** BEGIN MATERIAL PROVIDED **

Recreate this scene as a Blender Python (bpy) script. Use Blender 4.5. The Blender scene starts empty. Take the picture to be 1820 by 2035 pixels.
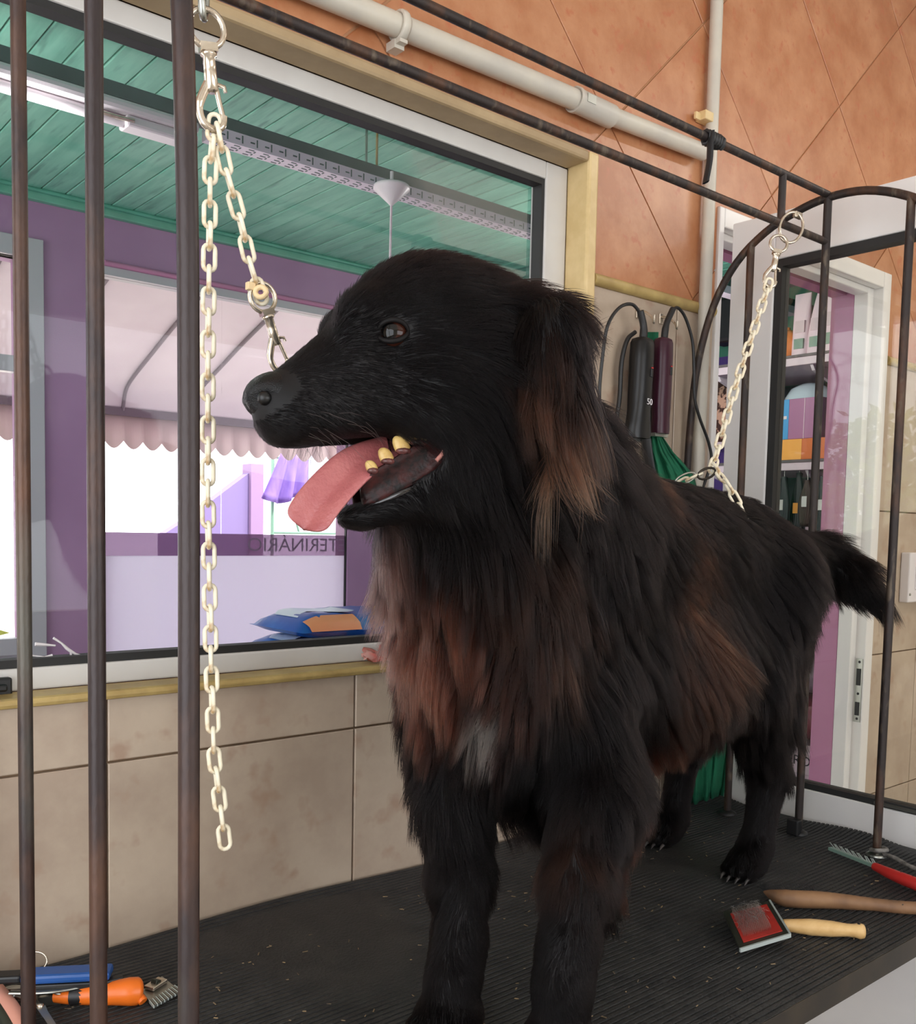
import bpy, bmesh, math, random
import numpy as np
from mathutils import Vector, Matrix, kdtree

random.seed(7)
rng = np.random.default_rng(7)
SC = bpy.context.scene
COL = SC.collection

# ------------------------------------------------------------------ camera
FPX, CY_PX, CAM_H = 1896.1, 1186.2, 0.62
YAW, PITCH, ROLL = math.radians(49.72066), math.radians(-4.01672), math.radians(1.23792)
_f = np.array([math.cos(YAW)*math.cos(PITCH), math.sin(YAW)*math.cos(PITCH), math.sin(PITCH)])
_r = np.array([math.sin(YAW), -math.cos(YAW), 0.0])
_u = np.cross(_r, _f)
CAM_R = math.cos(ROLL)*_r + math.sin(ROLL)*_u
CAM_U = -math.sin(ROLL)*_r + math.cos(ROLL)*_u
CAM_F = _f
CAM_O = np.array([0.0, 0.0, CAM_H])
cd = bpy.data.cameras.new('camera'); cam = bpy.data.objects.new('camera', cd); COL.objects.link(cam)
cam.matrix_world = Matrix((( CAM_R[0], CAM_U[0], -CAM_F[0], 0.0), (CAM_R[1], CAM_U[1], -CAM_F[1], 0.0),
                           (CAM_R[2], CAM_U[2], -CAM_F[2], CAM_H), (0, 0, 0, 1)))
cd.sensor_fit = 'VERTICAL'; cd.sensor_height = 36.0; cd.sensor_width = 36.0*1820/2035
cd.lens = FPX/2035*36.0
cd.shift_y = (CY_PX-1017.5)/2035
cd.clip_start = 0.02; cd.clip_end = 200
SC.camera = cam

# ------------------------------------------------------------------ light and exposure
w = bpy.data.worlds.new('world'); SC.world = w; w.use_nodes = True
bg = w.node_tree.nodes['Background']; bg.inputs[0].default_value = (0.93, 0.96, 1.0, 1); bg.inputs[1].default_value = 4.2
def lamp(kind, name, loc, target, energy, color=(1, 1, 1), **kw):
    d = bpy.data.lights.new(name, kind); d.energy = energy; d.color = color
    for k, v in kw.items(): setattr(d, k, v)
    o = bpy.data.objects.new(name, d); COL.objects.link(o); o.location = loc
    o.rotation_euler = (Vector(target)-Vector(loc)).to_track_quat('-Z', 'Y').to_euler()
    return o
lamp('SUN', 'sun', (4, -5, 12), (2.5, 1, 0), 9.0, (1.0, 0.95, 0.86), angle=0.02)
# light of the room's own ceiling fluorescent (fixture built further down)
lamp('AREA', 'room_tube_light', (3.3, 0.1, 2.10), (3.3, 0.1, 0), 17, (1.0, 0.95, 0.88), shape='RECTANGLE', size=1.2, size_y=0.12)
for x_ in (-0.1, 0.35, 0.8): lamp('POINT', 'shop_fill_left', (x_, 2.69, 1.66), (x_, 2.69, 0), 3, (1.0, 0.96, 0.98), shadow_soft_size=0.05)  # fill lights added to brighten the shop; the tube itself is unlit
lamp('POINT', 'shop_fill_right', (3.3, 2.7, 1.55), (3.3, 2.7, 0), 26, (1.0, 0.96, 0.94), shadow_soft_size=0.08)  # added unseen lamp that lifts the shop; no bulb is known here
SC.view_settings.view_transform = 'Standard'; SC.view_settings.look = 'None'
SC.view_settings.exposure = 0.0; SC.view_settings.gamma = 1.0; SC.view_settings.use_curve_mapping = False
SC.cycles.max_bounces = 7; SC.cycles.diffuse_bounces = 4; SC.cycles.glossy_bounces = 3
SC.cycles.transmission_bounces = 6; SC.cycles.transparent_max_bounces = 12
SC.cycles.caustics_reflective = False; SC.cycles.caustics_refractive = False
SC.cycles.sample_clamp_indirect = 4.0

# ------------------------------------------------------------------ helpers
def ray(x, y):
    return CAM_R*((x-910)/FPX) - CAM_U*((y-CY_PX)/FPX) + CAM_F
def on(x, y, ax, val):          # point of the plane axis=val that shows at photo pixel x,y
    d = ray(x, y); return CAM_O + d*((val-CAM_O[ax])/d[ax])
def at(x, y, depth):            # point at a given distance along the view axis
    return CAM_O + ray(x, y)*depth
def lin(c):
    return tuple(((v/255)/12.92 if v/255 <= 0.04045 else ((v/255+0.055)/1.055)**2.4) for v in c)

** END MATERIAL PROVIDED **

▶ [REQUIRED TASK]: Take the material above from its first line through the line holding "from mathutils import Vector, Matrix, kdtree" and set it down exactly, without the pictures.

▶ [FULL RESPONSE]:
Recreate this scene as a Blender Python (bpy) script. Use Blender 4.5. The Blender scene starts empty. Take the picture to be 1820 by 2035 pixels.
import bpy, bmesh, math, random
import numpy as np
from mathutils import Vector, Matrix, kdtree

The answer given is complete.